Disciplining a toddler with timeout: smart or soft?

Almost nothing stays with a kid longer than the feeling of being punished by his parents.  What I remember most is not the particulars of the punishment—a spanking, a bar of soap, not being able to drive for a month—but the feeling of having done wrong in my parents’ eyes.  Even at 30 it would still hit me hard if my dad were to let me know that he thought I’d acted badly.

I had this thought in mind yesterday at lunchtime when James launched his sippy cup into the tray of the open dishwasher.  It clattered among the dirty plates and startled me enough that I dropped/slammed the wooden cutting board I was washing down in the sink.  “That was not funny,” I shouted as I spun his high-chair around to face away from the kitchen. “You’ve got timeout!”

Now, I didn’t receive timeout as a kid but Caroline and I have taken to using it as parents.  I think of it as one of the stereotypical practices of middle class American childrearing.  I’ve read several academic studies about parenting recently and in the compare and contrast between American-style parenting and parenting styles in other parts of the world, “time out” is always listed as a key distinction between the way we raise our children and the way the Kalahari bushmen raise theirs.  If it’s not on Stuff White People Like it should be.

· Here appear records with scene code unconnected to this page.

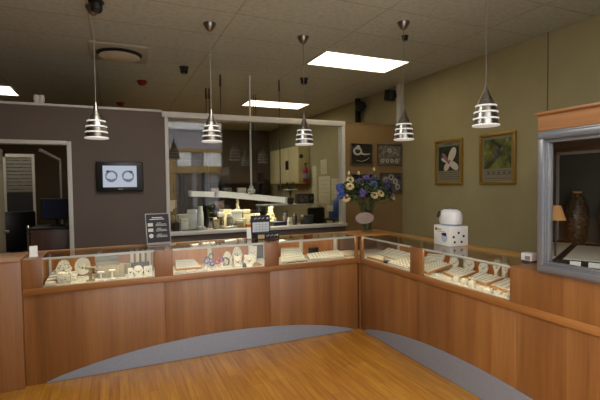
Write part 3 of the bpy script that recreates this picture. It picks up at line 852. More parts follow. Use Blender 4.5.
# fourth bay
tray('necklace_tray', 'pale flat tray nearest the corner post of the right counter', 'jewellery tray', (2.40, 3.45, 0.79), (2.53, 3.60, 0.79), (2.53, 3.76, 0.79), (2.40, 3.73, 0.79), rim='honey', pad='cream', rows=3, jewel=False)
tray('necklace_tray', 'large cream tray at the back of the fourth bay', 'jewellery tray', (2.565, 3.45, 0.795), (2.74, 3.40, 0.84), (2.75, 3.84, 0.845), (2.585, 3.80, 0.80), rim='cream', pad='pad2', rows=4)
tray('necklace_tray', 'speckled white tray at the front right of fourth bay', 'jewellery tray', (2.40, 3.08, 0.787), (2.70, 3.03, 0.848), (2.72, 3.37, 0.845), (2.40, 3.37, 0.792), rim='cream', pad='pad', rows=5)
tag(G().torus((0, 0, 0.013), 0.028, 0.011, Matrix.Identity(4)).ball((0.03, -0.01, 0.014), 0.012).build('black_bracelet', 'black', loc=(2.425, 3.415, DZ)), 'black coiled bracelet between the trays of the fourth bay', 'bracelet')
# fifth bay
tray('necklace_tray', 'cream tray leaning upright at the back left of the fifth bay', 'jewellery tray', (2.70, 3.20, 0.792), (2.70, 2.99, 0.800), (2.745, 2.978, 0.891), (2.745, 3.20, 0.875), rim='cream', pad='pad2', rows=3)
tray('ring_tray', 'orange rimmed white tray at left end of the fifth bay', 'jewellery tray', (2.405, 2.815, 0.790), (2.70, 2.83, 0.832), (2.72, 3.0, 0.838), (2.46, 3.06, 0.792), rows=4)
tray('ring_tray', 'orange rimmed white tray second from left in the fifth bay', 'jewellery tray', (2.49, 2.535, 0.792), (2.715, 2.566, 0.818), (2.70, 2.785, 0.822), (2.53, 2.765, 0.792), rows=5)
tray('ring_tray', 'orange rimmed white tray in the middle of the fifth bay', 'jewellery tray', (2.525, 2.30, 0.790), (2.715, 2.305, 0.818), (2.715, 2.545, 0.818), (2.545, 2.515, 0.790), rows=5)
tray('ring_tray', 'orange rimmed white tray nearest the right end of fifth bay', 'jewellery tray', (2.47, 2.02, 0.792), (2.72, 2.05, 0.822), (2.72, 2.275, 0.824), (2.51, 2.265, 0.792), rows=4)
RR = -PI / 2 + 0.25
bust('cone shaped cream pad at the back left of fifth bay', 2.765, 2.895, 0.095, 0.12, RR, 'cream', 'hex', z=DZ)
bust('hexagonal cream pad at back, second from left in fifth bay', 2.775, 2.725, 0.092, 0.135, RR, 'cream', 'hex')
bust('hexagonal cream pad at back, right of its twin in fifth bay', 2.775, 2.575, 0.084, 0.135, RR, 'cream', 'hex')
bust('taller keyhole shaped white pad at back of fifth bay', 2.785, 2.455, 0.062, 0.172, RR, 'cream', 'key')
bust('shorter keyhole shaped white pad at back right of fifth bay', 2.785, 2.375, 0.048, 0.150, RR, 'cream', 'key')
fb = ((2.745, 'leftmost'), (2.685, 'second'), (2.625, 'third'), (2.565, 'fourth'), (2.50, 'fifth'), (2.42, 'sixth'), (2.345, 'seventh'), (2.265, 'eighth'), (2.19, 'ninth'), (2.11, 'tenth'), (2.03, 'rightmost'))
for i, (yy, wd) in enumerate(fb):
    hh = 0.022 if i not in (4, 5, 6) else 0.045
    t = thing('ring_stand', wd + ' small white ring stand along the front glass of fifth bay', 'ring stand', (2.425, yy, DZ), -PI / 2 + random.uniform(-0.3, 0.3), 'small ring stands along the front of the fifth bay')
    G().box(-0.022, 0.022, -0.02, 0.02, 0, hh * 0.7, 0.004).build('block', 'cream', t)
    G().prism([(-0.02, -0.018, hh * 0.7), (0.02, -0.018, hh * 0.7), (0.02, 0.018, hh * 0.7), (-0.02, 0.018, hh * 0.7)], (0, 0.004, hh * 0.3)).torus((0, -0.0, hh + 0.003), 0.006, 0.0018, RX(PI / 2), 10, 5).build('ring', 'pad2', t)

# ------------------------------------------------------------------ things on the counters
t = thing('card_holder', 'small white folded card on the left end block', 'card', (-0.61, 4.0, 0.993), 0.1)
G().prism([(-0.028, -0.03, 0), (0.028, -0.03, 0), (0.028, -0.005, 0.085), (-0.028, -0.005, 0.085)], (0, 0.003, 0)).build('card', 'white', t, smooth=False)
G().box(-0.03, 0.03, -0.035, 0.03, 0, 0.003).build('foot', 'white', t)
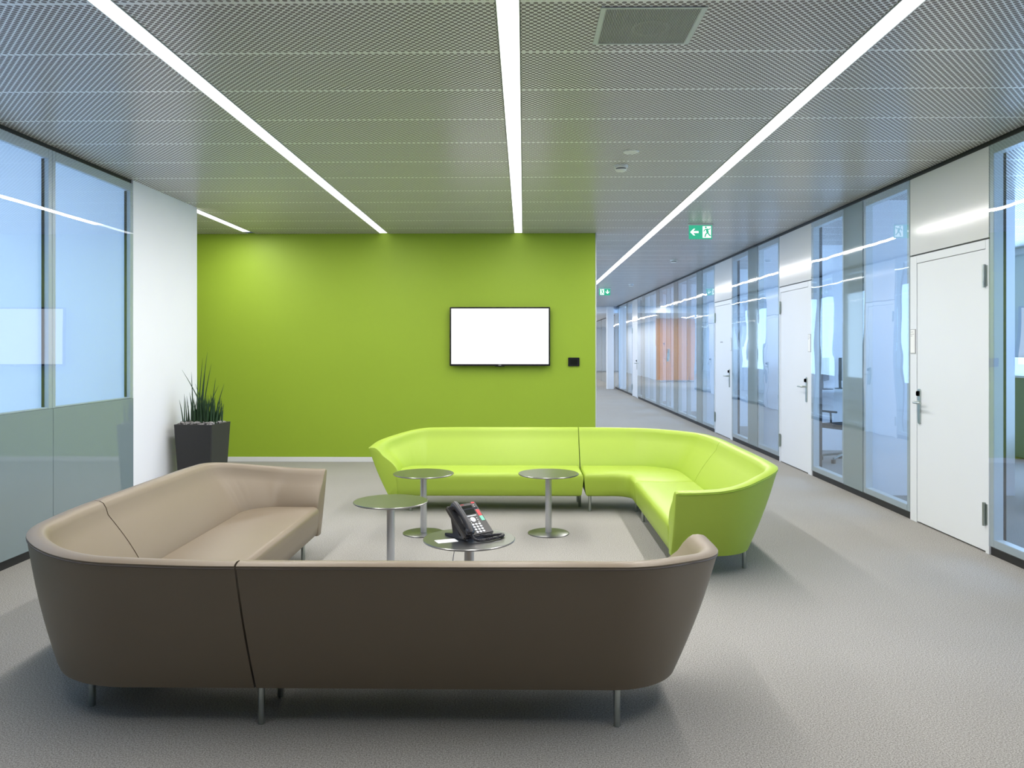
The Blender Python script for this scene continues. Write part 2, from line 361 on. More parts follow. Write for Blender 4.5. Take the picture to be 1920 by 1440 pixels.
# right wall: local +x runs towards the camera
kinds = {-5: 'b', -3: 'd', -2: 'b', 0: 'D', 1: 'b', 3: 'd', 4: 'b', 6: 'm', 7: 'b', 9: 'b', 11: 'b', 13: 'b', 15: 'd', 16: 'b', 18: 'b'}
nb = nd = 0
for k, t in sorted(kinds.items()):
    if Y0+k*MOD < -4.6: continue
    if t == 'b': nb += 1; bay('window_%d' % nb, (XR, Y0+(k+2)*MOD, 0), -PI/2)
    else: nd += 1; door('door_%d' % nd, (XR, Y0+(k+1)*MOD, 0), -PI/2, flip=(t == 'D'), note=(t != 'm' or True), mark=(t == 'm'))
# corridor left side behind the green wall (local +x runs away from the camera)
XC = 0.62
for k, t in {4.2: 'b', 6.2: 'd', 7.2: 'b', 9.2: 'b', 11.2: 'd', 12.2: 'b', 14.2: 'b', 16.2: 'd', 17.2: 'b'}.items():
    y = Y0+k*MOD
    if t == 'b': nb += 1; bay('window_%d' % nb, (XC, y, 0), PI/2)
    else: nd += 1; door('door_%d' % nd, (XC, y, 0), PI/2)
S(B('wall_corridor', (-1.3, -1.2, YW+0.17, 28.7, 0, H), MT['white']))
S(B('wall_corridor_side', (-1.2, XC-0.1, 28.6, 28.7, 0, H), MT['white']))
# beyond: pillar, beam, second stretch of corridor
S(B('trim_20', (3.02, 3.26, 29.0, 29.3, 0, H), MT['white'], bevel=0.004), 'white pillar at the end of the corridor')
S(B('trim_21', (-2.0, XR+0.3, 29.3, 29.6, 2.77, H+0.05), MT['white']), 'white beam across the corridor end')
S(B('ceiling_far', (-2.0, 7.6, 29.6, YE, 2.78, 2.95), MT['white']))
for i, k in enumerate((20.3, 22.3, 24.3, 25.3+1, 28.3, 30.3)):
    y = Y0+k*MOD
    nb += 1; bb = bay('window_%d' % nb, (XR+0.12, y+2*MOD, -0.22), -PI/2)
nd += 1
S(B('wall_end', (-2.0, 7.6, YE-0.3, YE, 0, 3.0), MT['white']))
S(B('wall_corridor_far', (-1.2, 0.5, 35.8, YE, 0, H), MT['white']))
wd = setting('wall_wood', label='orange wood clad wall with double door')
for i in range(6):
    B('plank', (-1.2+i*0.355, -1.2+(i+1)*0.355-0.006, 35.2, 35.3, 0.08, 2.78), MT['wood'], wd)
for x in (0.33, 0.42): 
    bm = bmesh.new(); tube(bm, [(x, 35.13, 0.9), (x, 35.13, 1.45)], 0.018, 10); obj('pull_handle', bm, MT['steel'], wd)
# left glazed partition
for i in range(5):
    y1 = 7.11-i*1.222; y0_ = y1-1.222
    r = setting('window_%d' % (30+i), (XL, y0_, 0), PI/2, 'left glazed partition bay with a grey lower panel')
    W = 1.222; z0 = 0.065; z1 = 2.965; zs = 1.05
    bm = bmesh.new()
    box(bm, 0.001, 0.045, 0, 0.03, zs, z1); box(bm, W-0.045, W-0.001, 0, 0.03, zs, z1); box(bm, 0.045, W-0.045, 0, 0.03, z1-0.07, z1); box(bm, 0.045, W-0.045, 0.004, 0.03, zs, zs+0.012)
    obj('frame', bm, MT['frame'], r, bevel=0.002)
    B('pane', (0.0015, W-0.0015, -0.008, -0.001, zs+0.001, z1), MT['glass_left'], r)
    bm = bmesh.new(); box(bm, 0.038, 0.045, 0.031, 0.05, zs+0.012, z1-0.07); box(bm, W-0.052, W-0.044, 0.031, 0.05, zs+0.012, z1-0.07); obj('seal', bm, MT['black'], r)
    B('panel', (0.0015, W-0.0015, -0.008, 0.06, z0, zs-0.001), MT['greypanel'], r, bevel=0.0015)
    B('plinth', (0, W, 0.012, 0.06, 0, z0-0.002), MT['black'], r)
    B('head_joint', (0, W, 0.012, 0.06, z1+0.002, H+0.01), MT['black'], r)
o = B('roller_blind', (XL-0.075, XL-0.070, 1.0, 7.10, 0.03, 2.98), MT['blind']); tag(o, 'pale blue screen drawn behind the left glass partition', 'blind')
# ------------------------------------------------------------------ ceiling lights and fittings
names = ['short ceiling light strip over the alcove, leftmost of the four', 'long ceiling light strip over the taupe sofa left of centre', 'ceiling light strip running straight above the television', 'longest ceiling light strip running on down the corridor']
for (x, y0_, y1_), lb in zip(STRIPS, names):
    t = thing('ceiling_light', lb, 'light', (x, (y0_+y1_)/2, H), 0, 'linear ceiling lights')
    L = (y1_-y0_)/2
    B('diffuser', (-LW/2+0.004, LW/2-0.004, -L, L, 0.0, 0.02), MT['diffuser'], t)
    bm = bmesh.new(); box(bm, -LW/2, -LW/2+0.004, -L, L, -0.004, 0.05); box(bm, LW/2-0.004, LW/2, -L, L, -0.004, 0.05); box(bm, -LW/2+0.004, LW/2-0.004, -L, L, 0.022, 0.05)
    obj('housing', bm, MT['frame'], t)
# speaker grille
t = thing('ceiling_grille', 'square slatted ceiling grille with a round speaker behind it', 'grille', (0.575, 3.74, H))
hw, hd = 0.235, 0.215
bm = bmesh.new()
for a in ((-hw, -hw+0.024, -hd, hd), (hw-0.024, hw, -hd, hd), (-hw+0.024, hw-0.024, -hd, -hd+0.014), (-hw+0.024, hw-0.024, hd-0.014, hd)): box(bm, *a, -0.006, 0.0)
obj('frame', bm, MT['plasticwhite'] if False else MT['frame'], t, bevel=0.001)
bm = bmesh.new(); n = 58
for i in range(n):
    x = -hw+0.027+i*(2*hw-0.054)/(n-1); box(bm, x-0.0014, x+0.0014, -hd+0.014, hd-0.014, -0.006, -0.0015)
o = obj('slats', bm, MT['grille'], t); o['kind'] = 'stuff'
B('backing', (-hw+0.024, hw-0.024, -hd+0.014, hd-0.014, -0.0012, -0.0004), MT['dark'], t)
bm = bmesh.new(); lathe(bm, [(0.075, -0.0035), (0.075, -0.0013), (0.09, -0.0013), (0.09, -0.0035), (0.075, -0.0035)], 40, (0.02, 0.02, 0)); obj('speaker_ring', bm, MT['ring'], t)
# detectors
def detector(x, y, lb):
    t = thing('smoke_detector', lb, 'smoke detector', (x, y, H), 0, 'ceiling smoke detectors')
    bm = bmesh.new(); lathe(bm, [(0, 0), (0.058, 0), (0.058, -0.014), (0.054, -0.022), (0.048, -0.024), (0, -0.024)], 32); obj('base', bm, MT['plasticwhite'], t, smooth=40)
    bm = bmesh.new(); lathe(bm, [(0, -0.024), (0.042, -0.024), (0.042, -0.034), (0, -0.034)], 24); obj('sensor_slot', bm, MT['dark'], t)
    bm = bmesh.new(); lathe(bm, [(0, -0.034), (0.047, -0.034), (0.044, -0.043), (0.03, -0.050), (0, -0.052)], 32)
    for a in range(4): box(bm, 0.036*math.cos(a*PI/2+.5)-0.004, 0.036*math.cos(a*PI/2+.5)+0.004, 0.036*math.sin(a*PI/2+.5)-0.004, 0.036*math.sin(a*PI/2+.5)+0.004, -0.036, -0.022)
    obj('cap', bm, MT['plasticwhite'], t, smooth=40)
detector(0.80, 6.60, 'white round smoke detector on the ceiling above the lime sofa, nearest one')
detector(2.56, 13.7, 'small smoke detector in the corridor just past the near exit sign')
detector(2.53, 18.9, 'small smoke detector in the corridor beside the far exit sign')
bm = bmesh.new(); lathe(bm, [(0, -0.003), (0.03, -0.003), (0.034, -0.007), (0.058, -0.008), (0.062, 0.0), (0, 0.0)], 36)
o = obj('ceiling_disc', bm, MT['plasticwhite'], None, smooth=40, loc=(0.82, 6.13, H)); tag(o, 'flat round white cap on the ceiling beside the nearest smoke detector', 'ceiling fitting')
# exit signs
def exit_sign(x, y, lb, arrow='left'):
    t = thing('exit_sign', lb, 'exit sign', (x, y, H), 0, 'green exit signs')
    B('mount', (-0.15, 0.15, -0.02, 0.02, -0.018, 0), MT['plasticwhite'], t, bevel=0.003)
    B('sign_plate', (-0.14, 0.14, -0.006, 0.006, -0.185, -0.018), MT['sign_green'], t, bevel=0.001)
    yy0, yy1 = -0.0085, -0.006
    if arrow == 'left': ar = [(-0.125,-0.10),(-0.085,-0.06),(-0.065,-0.06),(-0.09,-0.088),(-0.025,-0.088),(-0.025,-0.112),(-0.09,-0.112),(-0.065,-0.14),(-0.085,-0.14)]
    else: ar = [(0.07+p, -0.10+q) for p, q in ((0,-0.05),(-0.045,-0.005),(-0.045,0.015),(-0.012,-0.015),(-0.012,0.05),(0.012,0.05),(0.012,-0.015),(0.045,0.015),(0.045,-0.005))]
    bm = bmesh.new(); prism(bm, ar, yy0, yy1); obj('arrow', bm, MT['sign_white'], t)
    cx = 0.075 if arrow == 'left' else -0.065
    bm = bmesh.new(); box(bm, cx-0.05, cx+0.05, yy0, yy1, -0.17, -0.03); dp = obj('doorway_pictogram', bm, MT['sign_white'], t)
    def limb(pts, wd):
        pts = [(p[0]*1.25, -0.1+(p[1]+0.1)*1.22) for p in pts]; wd *= 1.3
        for a, b in zip(pts, pts[1:]):
            a, b = Vector((a[0], 0, a[1])), Vector((b[0], 0, b[1])); d = (b-a).normalized(); n = Vector((-d.z, 0, d.x))*wd/2
            prism(bm, [((a+n).x+cx, (a+n).z), ((b+n).x+cx, (b+n).z), ((b-n).x+cx, (b-n).z), ((a-n).x+cx, (a-n).z)], yy0-0.002, yy0-0.0002)
    bm = bmesh.new()
    limb([(-0.002, -0.068), (0.008, -0.105)], 0.022); limb([(-0.002, -0.072), (-0.022, -0.078), (-0.03, -0.095)], 0.009); limb([(0.0, -0.07), (0.024, -0.075), (0.034, -0.06)], 0.009)
    limb([(0.008, -0.105), (-0.012, -0.122), (-0.018, -0.15)], 0.012); limb([(0.008, -0.105), (0.022, -0.128), (0.036, -0.14)], 0.012)
    prism(bm, [(cx-0.013+0.012*math.cos(a*PI/6), -0.044+0.012*math.sin(a*PI/6)) for a in range(12)], yy0-0.002, yy0-0.0002)
    obj('running_figure', bm, MT['sign_green'], dp)
exit_sign(2.14, 9.72, 'green exit sign with left arrow hanging nearest, above the corridor mouth')
exit_sign(2.03, 20.1, 'small green exit sign with down arrow farther along the corridor', 'down')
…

I asked Caroline why she thinks “timeout” is ridiculed.  “Because it’s wussy,” she said.  That sounds right to me.  The most obvious point of comparison is the belt, as in “Dad’s going to get the belt if you don’t shape up,” and in that sense timeout is just another way that late-stage American culture has grown soft.  During the ’08 presidential campaign Hillary Clinton called Barack Obama a Pollyanna after he said he’d be willing to hold diplomatic talks with the world’s worst dictators.  In her view dictators, like toddlers, only respond to force.  (Caroline adds that it’s misguided to think that either dictators or toddlers respond to force or to diplomacy: “They’re both just crazy,” she says.)

So I felt like a bit of a caricature yesterday as I gave James timeout for throwing his cup in the dishwasher.  When his minute was up I turned his seat back around and asked him if he knew why he’d been given timeout.  “No throw cup a dishwasher,” he said.

“That’s right,” I replied, pleased to hear that the time he’d had to contemplate his misdeed had clarified things for him.  “We don’t throw the cup in the dishwasher.”  The grin on his face told me that he was already plotting his next projectile.

One of the central things timeout accomplishes is that it depersonalizes punishment. If James throws his cup into the dishwasher and is given timeout, the implication is that he did wrong by the dishwasher.  If, instead, James throws his cup into the dishwasher and dad flies into apoplexy, the implication is that he did wrong by dad.  The difference between timeout and spanking is like the difference between a police officer giving out a parking ticket—”Nothing personal, I’m just doing my job”—and God raining fire and brimstone on Gomorrah—”You better believe it’s personal.”

So which approach is better?  I’m not a timeout kind of parent by disposition but I’ve warmed to its merits.  I like that with minor events like the dishwasher incident timeout keeps the interaction between me and James simple and more predictable.  As he gets older and the lessons he learns grow more complex I hope I’ll keep in mind how powerful my parents’ judgments were to me as a kid (both when they’d praise me and when they were angry at me), and be conservative in how and when I express my own judgments to James.

At the same time, I know that I’m going to be an integral part of James’ moral world as he grows up, and that my responsibility to him is as more than an umpire who dispassionately calls strikes and balls in his behavior.